University of Illinois at Chicago
Illinois-Economy-Post-2011-Tax-Increases.pdf (438.08 kB)

What happened to Illinois’ Economy following the January 2011 Tax Increases? A Midwestern Comparison

Download (438.08 kB)
posted on 2021-07-27, 21:41 authored by Andrew Crosby, David MerrimanDavid Merriman
In January 2011, Illinois enacted legislation that: changed personal income tax rates from 3.0 percent, to 5.0 percent in 2011-2014, to 3.75 percent in 2015-2023, and 3.25 percent thereafter; changed corporate income tax rates from 4.8 percent to 7.0 percent in 2011-2014, to 5.25 percent in 2015-2023, and 4.8 percent thereafter. These tax increases are scheduled to begin to phase-out in the near future, and discussion about their impacts is intensifying.
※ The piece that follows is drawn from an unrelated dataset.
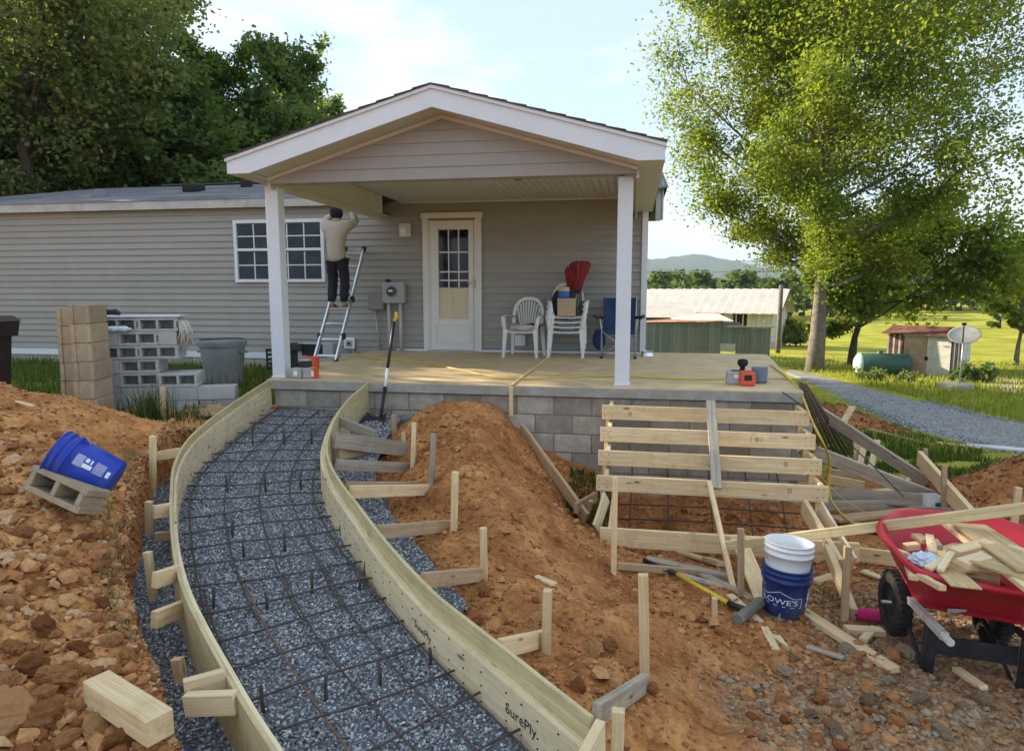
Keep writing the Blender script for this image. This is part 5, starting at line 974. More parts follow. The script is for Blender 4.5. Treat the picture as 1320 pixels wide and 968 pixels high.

One key issue is their impact on Illinois’ economy. A large literature in economics studies the relationship between taxation and economic activity. Economists reason that tax increases may depress economic activity to the extent that taxes raise the cost of doing business relative to other states, and if taxes reduce after tax income, they may depress household consumption (a key component of economic activity). On the other hand, if tax increases are used to finance desired public services, they could make a location relatively more desirable and result in increased economic activity. Empirical studies yield mixed results.

Ultimately, our statistical analyses demonstrate that (as of October 2013) Illinois’ level of employment has been significantly below, and level of unemployment significantly above its peers since January 2011. However, average weekly earnings in Illinois have not been significantly different from expected. Although our data are consistent with the hypothesis that Illinois’ tax increase had a detrimental impact on its economy, we cannot rule out other explanations. For example, Illinois has continued to struggle fiscally since the tax increase and has delayed paying its vendors due to its backlog of unpaid bills. Such vendors may be reluctant to hire, and thus employment may suffer. Similarly, Illinois is projected to face its own fiscal cliff in 2015 when the January 2011 tax increase is scheduled to be phased out. Illinois-based employers may be reluctant to hire because of uncertainty about Illinois’ long-term fiscal health. We hope that this analysis can be a useful component of fiscal discussions in Illinois moving forward.